Paarden waren een kostbaar bezit en werden in die tijd dressuurmatig opgeleid voor de oorlog. De paarden werden goed opgeleid en er werd veel tijd en energie in een langdurige opleiding van het paard gestoken.
Het doel van de academische rijkunst is om de natuurlijk talenten, krachten en vaardigheden van het paard te ontwikkelen tot het hoogst mogelijke niveau en om naar het volledig ontwikkelen van de draagkracht van de achterhand te komen om de voorhand te ontlasten en een ruiter te kunnen dragen.
Dit begint met het rechtrichten van het paard, de oefeningen die hiervoor gebruikt worden voeren paarden van nature ook uit tijdens momenten van trotsheid en opwinding.
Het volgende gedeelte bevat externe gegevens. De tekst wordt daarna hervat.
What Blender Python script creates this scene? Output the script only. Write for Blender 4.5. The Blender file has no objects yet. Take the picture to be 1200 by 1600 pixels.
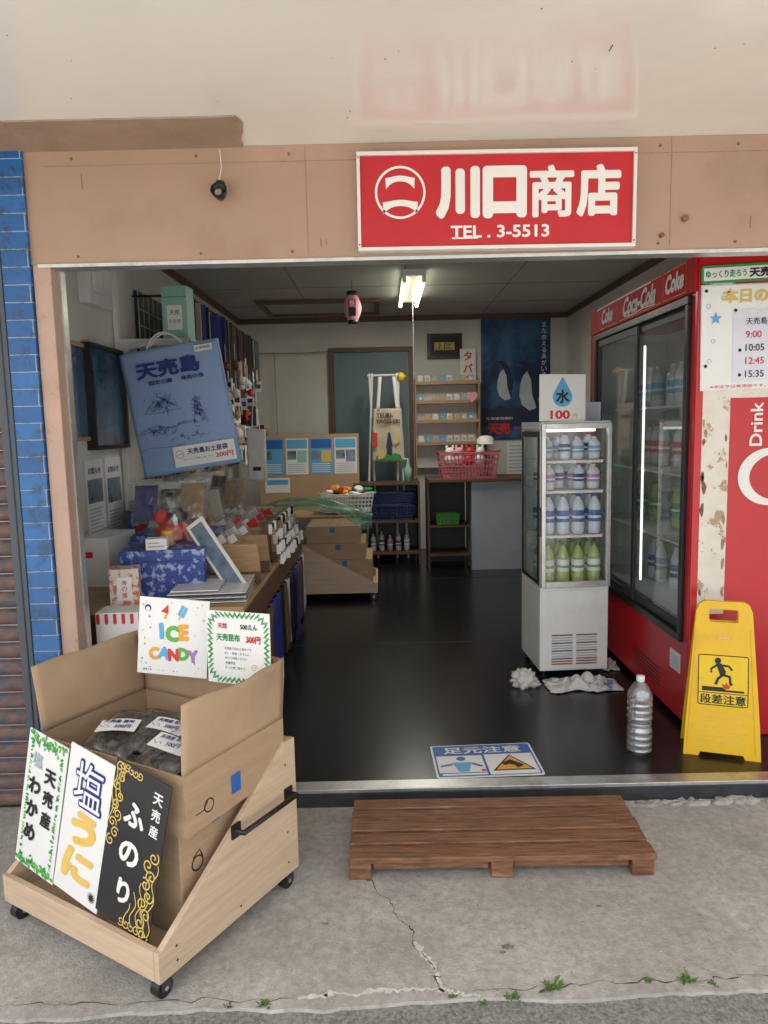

Een paard wat rechtgericht is kan gelijkmatig naar links en rechts inbuigen in zijn lijf, kan alle oefeningen zowel links als rechtsom uitvoeren, kan gelijkmatig stuwen en dragen met zijn achterbenen en laat zich verzamelen en oprichten. Het paard kan tot op hoge leeftijd zijn werk als rijpaard in goede gezondheid uitvoeren.
Het paard word getraind in een logisch systeem van gymnastiserende oefeningen. De opleiding van het paard start met grond en handwerk, longeren en rijden Door de oefeningen in het tempo van het paard aan te bieden, zal het paard zich steeds meer gaan ontwikkelen en hierdoor rechter, sterker, soepeler en buigzamer worden en zich kunnen gaan verzamelen.